Thanks to Operation Memory Each of Us Woke Up in a Different Bed or Coffin, with a Different Partner Beside Him, in the Middle of a War That Had Never Been Declared



GAH! To be fair, I once liked My Morning Jacket before it ran out of idea (sic). And to be fair, see where it says Ryan Bingham? Some of the tours' shows (the one above is at Merriwether in July) it says Richard Thompson. Well, fuck me with multiple formats.

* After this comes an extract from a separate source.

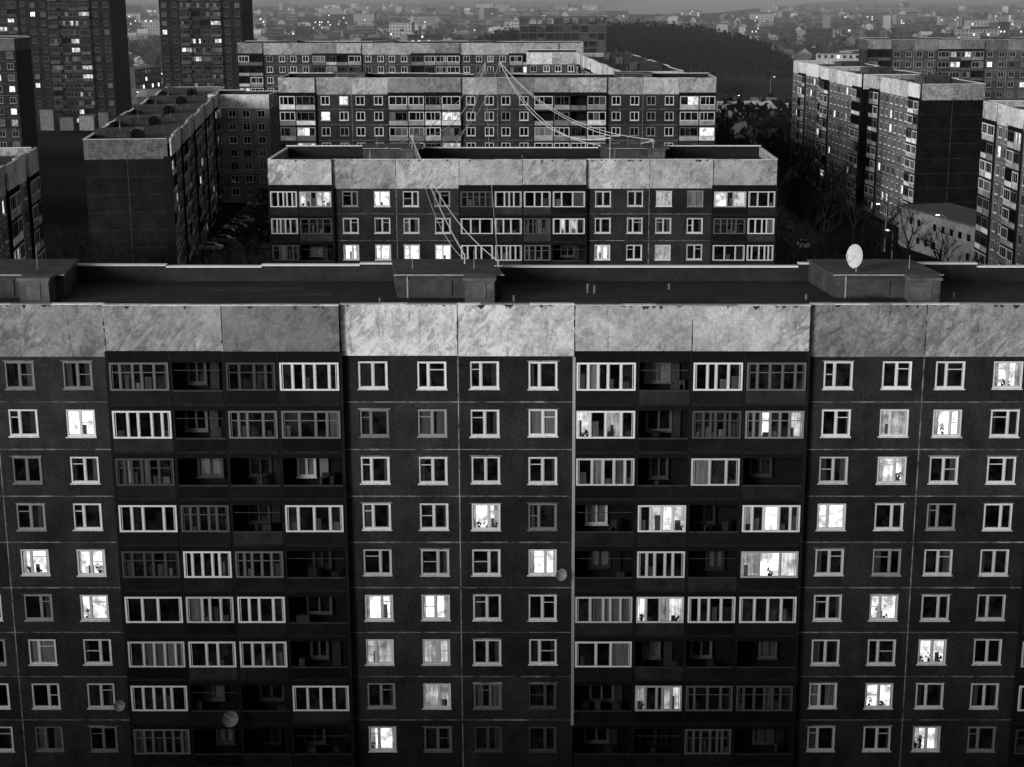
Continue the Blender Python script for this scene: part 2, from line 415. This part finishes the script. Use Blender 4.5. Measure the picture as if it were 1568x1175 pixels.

HEY! Earthgirl dumped me for our date this coming Saturday night to see Meredith Monk at Clarice Smith Center at University of Maryland. To be fair, I bought the tickets months ago and then didn't mention it until last Tuesday night, she made plans a month ago to take a dear friend out to dinner for her birthday. To be fair, Earthgirl screams at me to turn Meredith Monk off whenever I play Monk's music. All of which to say, I've got an extra ticket, I know Hamster's already booked (or he'd have a ticket already). Anyone?




  








OPERATION MEMORY

David Lehman

We were smoking some of this knockout weed when
Operation Memory was announced. To his separate bed
Each soldier went, counting backwards from a hundred
With a needle in his arm. And there I was, in the middle
Of a recession, in the middle of a strange city, between jobs
And apartments and wives. Nobody told me the gun was loaded.

We'd been drinking since early afternoon. I was loaded.
The doctor made me recite my name, rank, and serial number when
I woke up, sweating, in my civvies. All my friends had jobs
As professional liars, and most had partners who were good in bed.
What did I have? Just this feeling of always being in the middle
Of things, and the luck of looking younger than fifty.

At dawn I returned to draft headquarters. I was eighteen
And counting backwards. The interviewer asked one loaded
Question after another, such as why I often read the middle
Of novels, ignoring their beginnings and their ends. when
Had I decided to volunteer for intelligence work? "In bed
With a broad," I answered, with locker-room bravado. The truth was, jobs

Were scarce, and working on Operation Memory was better than no job
At all. Unamused, the judge looked at his watch. It was 1970
By the time he spoke. Recommending clemency, he ordered me to go to bed
At noon and practice my disappearing act. Someone must have loaded
The harmless gun on the wall in Act I when
I was asleep. And there I was, without an alibi, in the middle 

Of a journey down nameless, snow-covered streets, in the middle
Of a mystery--or a muddle. These were the jobs
That saved men's souls, or so I was told, but when
The orphans assembled for their annual reunion, ten
Years later, on the playing fields of Eton, each unloaded
A kit bag full of troubles, and smiled bravely, and went to bed.

Thanks to Operation Memory, each of us woke up in a different bed
Or coffin, with a different partner beside him, in the middle
Of a war that had never been declared. No one had time to load
His weapon or see to any of the dozen essential jobs
Preceding combat duty. And there I was, dodging bullets, merely one
In a million whose lucky number had come up. When

It happened, I was asleep in bed, and when I woke up,
It was over: I was 38, on the brink of middle age,
A succession of stupid jobs behind me, a loaded gun on my lap.